Tuesday, June 06, 2006

Some Questions about the Left

After reading this post on Oxblog, as well as another one by Reason's Cathy Young, I have to wonder: why is it that some (not all, mind you) on the Left are so anit-American? Why are they so quick to compare America to Nazi Germany and yet give truly racist or authoritarian regimes like Saddam's Iraq or even the Soviet Union get a pass.

The United States is not perfect. I'm not one of those Republicans who sees America as God's chosen instrument that can do now wrong. We've done plenty wrong. But it seems to me we need to put this in perspective and to compare the US to a genocidal regime like the Nazis is just plain wrong.

I opposed the invasion of Iraq. I am not happy with a lot of the Bush Adminsitration's foriegn policy. But I don't think I live in a fascist state with a wimpy media.
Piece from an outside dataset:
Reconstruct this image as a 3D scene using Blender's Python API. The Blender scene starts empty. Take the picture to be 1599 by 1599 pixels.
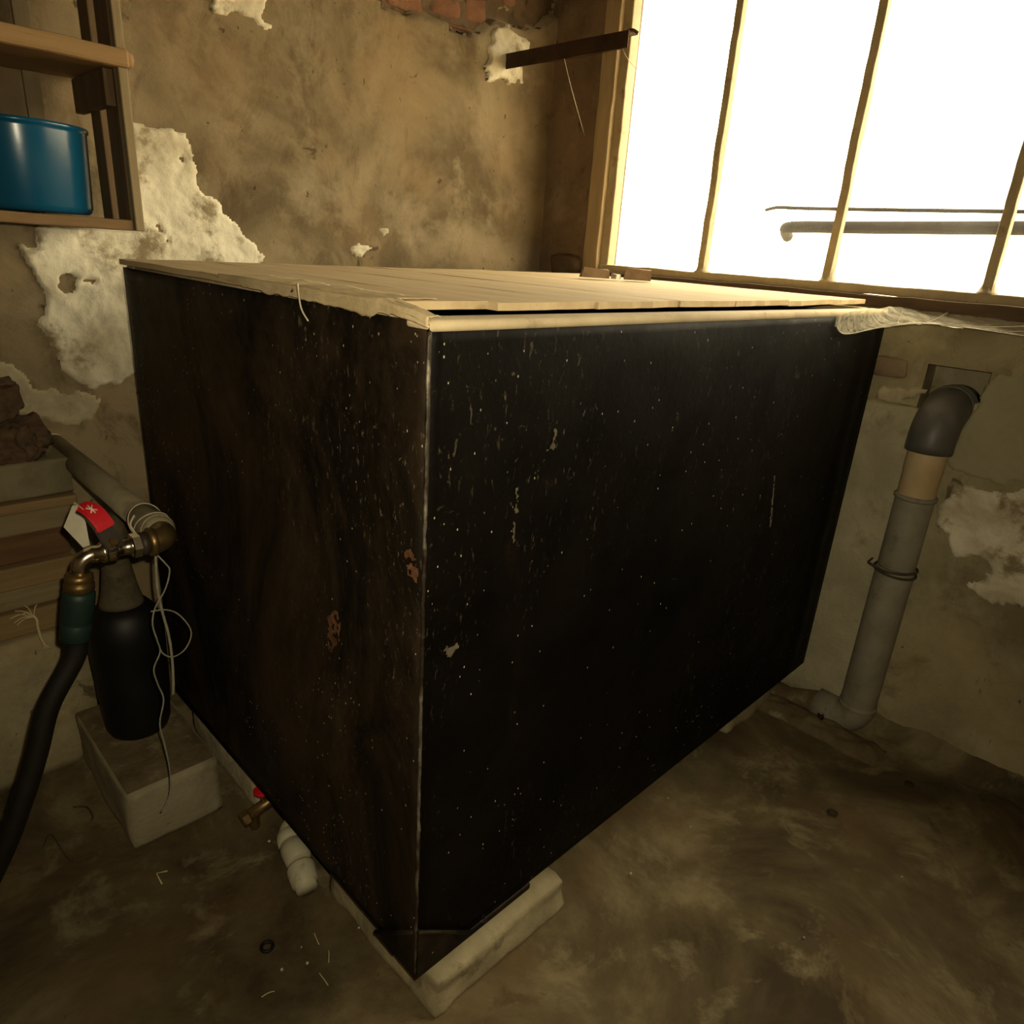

Even though the Bushies want to curtail our civil liberites, I don't live in places like China where you have to be careful what you say.

I guess I don't get it.

2 comments:

Joshua said...

There have actually been a few recent (past couple of months or so) entries on other blogs that have discussed this very topic. This one from Belmont Club sums it up fairly neatly:

From the Marxist perspective at least, the Cold War ended not in defeat, but in a negotiated armistice; with surrender on the economic front offset by a capitulation to it by the West on cultural matters. People might have to work in private companies, it's true, but all the accompanying baggage of traditional culture like religion, sexual mores, notions of objectivity, etc were forfeit; and that was more than compensation. That was the tacit 'deal' and the EU, UN and cultural institutions were going to carry it out. By slow degrees the Western world was going to be politically corrected, multiculturalized and transnationalized.

[...]

When the planes smashing into the Twin Towers forced everyone to nail their colors to the mast Marxists no less than the conservatives indignantly found themselves facing an unanticipated rebellion. Liberal rage over Bush -- and maybe Lieberman and McCain -- for behaving "illegitimately" and "turning back the clock" is incomprehensible until one realizes that from a certain perspective it represents a double-cross. The West was supposed to die; slowly and comfortably but ineluctably. And we were supposed to buy off the Islamists until we could finish the job ourselves. Bush declaring his intention to fight for the survival of the West was just as logical as Chomsky's pilgrimage to Hezbollah and just as infuriating to his enemies."

The Truffle said...

People on the left are not anti-American. Since the war, I have not heard one single liberal make an anti-American remark. There is a lot of anger at the Bush administration, yes. And liberals believe that Bushco is destroying the values that Americans hold dear. Yes, a lot of liberals fear that this nation is creeping toward fascism, and their fears are valid. It's not the same thing as comparing the US to Nazi Germany. Please avoid creating straw men.

Some people hear criticism of Bush and his cast of idiots and believe that the critics must be anti-American. By that logic, Brent Scowcroft is anti-American. Anger toward Bush is not anti-Americanism, and some Republicans and right-wingers cannot seem to make this distinction.

This is not 1968. We are not in Vietnam. Nobody is spitting on the troops. Liberals support the troops. They do not support the Iraq war. Liberals believe in America. They do not support the administration.

Believe me, if the left were really so anti-American, we wouldn't be talking about taking our country back.